Buildings that received the most problem reports:
School of Business building: 55
T. Edward Temple Building: 33
Sanger Hall: 19
Oliver Hall/Education: 17
How faculty members feel, in general, about the classrooms where they teach:
“Dissatisfied,” “Very dissatisfied” or “More dissatisfied than satisfied”: 56 (41%)
“Satisfied,” “Very satisfied” or “More satisfied than dissatisfied”: 65 (47%)
“About equally satisfied and dissatisfied”: 17 (12%)
Sample of anonymous comments from survey respondents:
“The desks for students are uncomfortable, too often bolted to the floor, and counterproductive to the kind of ‘learning-centered’ environment this university purports to embrace.”
“The rooms are bleak, windowless; some have noisy air circulation. In one of my classrooms, I can almost hear the words of the prof in the room next door.”
“Temperature has often been too hot or too cold; there have been gnats or small insects (distracting); equipment is sometimes inadequately updated; one of my rooms does not have desks . most rooms not inviting for seminars and discussion classes.”
“Bathrooms approach health hazard stage.”
“Rooms are configured like a high school, not a college.”
“Many chairs are broken or wobble a lot. There are handbills all over the bulletin boards and in the cord strip above the board (they look very trashy). The blinds are beat and tattered. The room’s appearance is far from appealing. It looks like a room in a second-class institution (or worse).”
“Frequently the hallways are filled with trash and recycling. The restrooms are not cleaned and re-stocked frequently enough. It gives visitors a poor impression, and it is demoralizing for faculty and staff who teach and have offices there.”

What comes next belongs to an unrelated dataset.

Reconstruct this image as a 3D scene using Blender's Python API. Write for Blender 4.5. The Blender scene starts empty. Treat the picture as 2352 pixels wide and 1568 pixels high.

“Facilities on the Monroe Park campus (with the exception of the Life Sciences building) are wretched. They distract significantly from the learning environment. The campus environment certainly illustrates the central idea the rich get richer–Life Sciences and Engineering have palatial classrooms while the rest struggle along (I have limited optimism about the quality of the classrooms in the renovated Hibbs building). Perhaps enough of our students are not well-enough acculturated to realize the disservice being done them.”